World News – What should you do if your job is to keep watch on the most wanted drug lord in the world?
Not play computer solitaire, for starters.
But that’s what the men guarding Sinaloa cartel chief Joaquin “El Chapo” Guzman were doing when he escaped from a high-security prison earlier this year, according to a Mexican newspaper.
A pair of security guards had claimed that at 8:48 p.m., four minutes before it is believed Guzman escaped on July 11, their computer monitors froze, according to Mexican newspaper El Universal.
The guards originally claimed they then made more than two dozen calls to alert Almoloya prison’s monitoring center — and that when they finally rebooted their equipment, the kingpin had vanished, according to journalist Carlos Loret de Mola.

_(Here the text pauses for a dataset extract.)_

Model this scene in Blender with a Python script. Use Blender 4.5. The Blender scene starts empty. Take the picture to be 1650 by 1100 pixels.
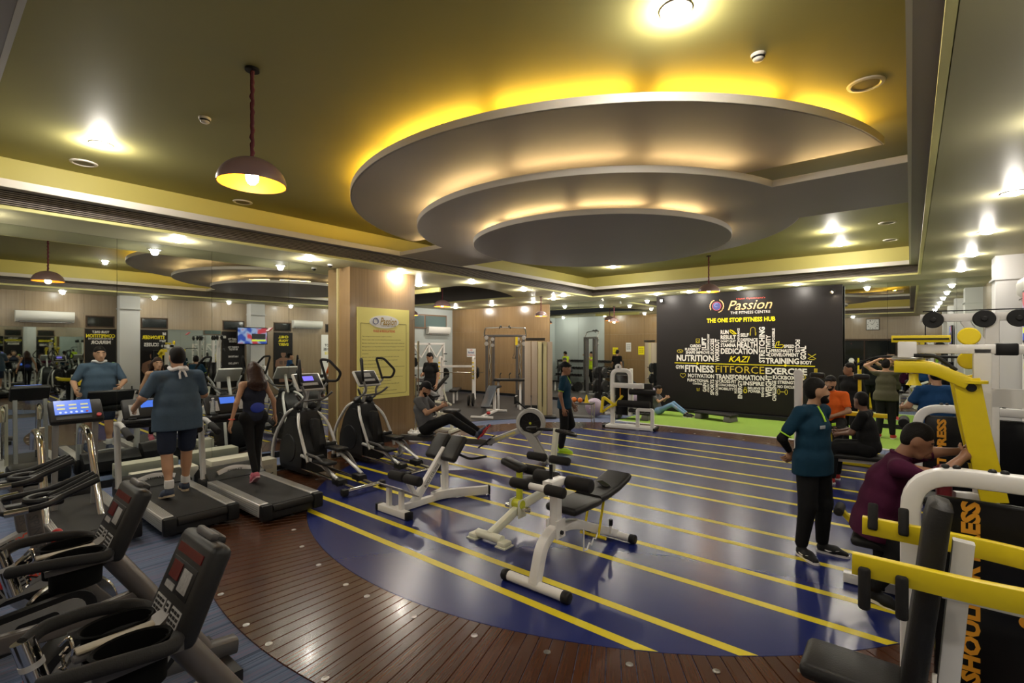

Now a judge says, citing security video, the screens never froze but were probably turned off — and that guards Carlos Sanches Garcia and Jose Daniel Aureoles Tabares lied in their initial account of that night, according to the paper.
In fact, the two were playing solitaire on their computers amid sounds of hammering and voices coming from the drug kingpin’s cell, the newspaper added.
NBC News was not able to confirm El Universal’s account of the video. The article goes on to describe a series of missteps and delays on the part of prison officials, according to the video:
At 9:15 p.m. — by which time it is thought that Guzman had already fled through the tunnel atop a motorcycle attached to tracks in the tunnel leading to a farm building outside the high-security prison,— officials were sent to the kingpin’s empty cell.
The “red alert” — which locks down the prison, alerts a nearby military garrison of the escape and triggers the closure of nearby Toluca Airport — was only activated at midnight.
Guzman’s escape from the high-security prison — his second jailbreak — proved to be a huge embarrassment to the government of President Enrique Pena Nieto.
Mexico arrested 20 people in connection with the escape, including the former director of the high-security prison he escaped from and a government official who oversaw Mexico’s prisons.